Traffic Tech installed a traffic management system covering 13 intersections in Doha two and a half years ago, and will be expanding the scheme to cover more than 50 intersections by November. It has installed the system in Amman, covering 32 intersections, and will be overseeing central traffic management within the next six months. The Qatar branch has installed signalling in Bahrain, and some of Traffic Tech’s other products, solar powered message and arrow boards, are being used in the UAE.

Masharbash believes that traffic management has improved road journeys. “We did some before and after studies and found that the traffic times are much less, the number of stops is much less,” Masharbash says. “Eventually, the time spent by drivers on the road is less and the pollution is less, so whenever you manage the traffic adaptively as much as possible you get much better results.”

The other option is to know where the traffic jams are occurring and avoid them. The Roads & Transport Authority of Dubai (RTA) is currently working on the Intelligent Transport System (ITS). In March, it announced the launch of 'Dalili' – a dynamic integrated navigation system to give drivers in Dubai real time road and traffic information while they are driving.

'Dalili', which in English translates to 'My Guide', works through a simple screen-based device which can be installed in any car. On simply downloading the software, the user will be equipped with up-to-date traffic information anytime and anywhere in the city.

The system was designed and supplied by a Dubai firm, Scientechnic, which also maintains many of the traffic controllers and signal lights in Dubai and the Northern Emirates. American company Intergraph provided applications tools, while the hardware comes from Siemens AG and the map data was collected by CEDA (the Central European Data Agency).

Scientechnic has deployed around 500 sensors, covering around 70% of Dubai, which can relay traffic information by radio frequency, while positioning and map data is delivered by GPS (Global Positioning System). Map data will be updated twice a year to cope with Dubai’s changing road network, and the number of sensors will be increased to 2,000 within a couple of months.

“These sensors provide data such as stop time delay and volume of queuing traffic. This is relayed to a traffic information centre through Etisalat leased lines, fibre optics, and then the main server which talks to the Dubai FM server to broadcast traffic updates,” says Griffin Pereira, sales and marketing manager, Scientechnic.

Dalili provides many benefits to users, such as the ability to plan a route according to traffic information and updates received in real time, integration with intelligent parking facilities and navigation to various points of interest in Dubai.

It differs from static navigation systems in that the route can be updated in response to changing traffic conditions. “If you’re travelling from point A to point B it will choose the fastest possible route, depending on traffic conditions, to your destination,” says Perreira. “Should there be an incident that takes place en route to your destination, it will reroute you.”

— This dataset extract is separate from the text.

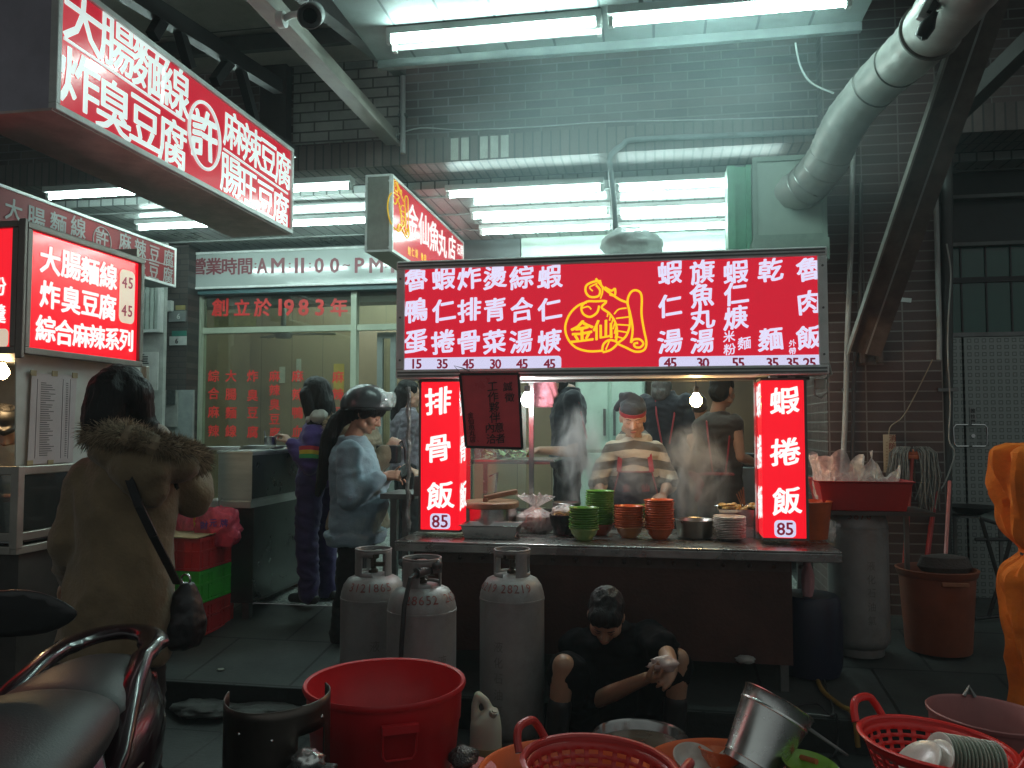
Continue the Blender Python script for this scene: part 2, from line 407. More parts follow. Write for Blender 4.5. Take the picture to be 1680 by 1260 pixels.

As part of ITS, Wilbur Smith Associates (WSA) are currently implementing a new traffic management system in Dubai, the core Freeway and Local Coordinated Operations Network, or FALCON. Expected to be operational in June, the system will provide traffic information via the internet, WAP phones, SMS, and touch-screen kiosks in public places such as malls. It will also provide information to Dalili-enabled systems.

The system uses microwave radar and, in some places, video image processing, to detect traffic, and the existing CCTV cameras to monitor traffic progress. Users would be able to identify traffic hotspots before they set out, and some roads would feature signs that update to show new speed limits and direct vehicles away from routes that are congested or are blocked by an accident.

Studies in America have found that similar systems can cut each journey time by five to 10 minutes and reduce the amount of time it takes to clear traffic. “However, the emphasis nowadays is less on congestion benefits, since it is hard to control travel demand as we see in Dubai, and more on safety benefits, where there can be some major influence,” says Glenn Havinoviski, vice president and head of ITS for WSA.

Systems in Europe that provide lane and speed control have achieved up to a 30% reduction in the number of accidents, while also reducing the time it takes to detect and clear accidents. In Dubai, which has averaged more than one fatality per day on its roads this year so far, that can only be a good thing.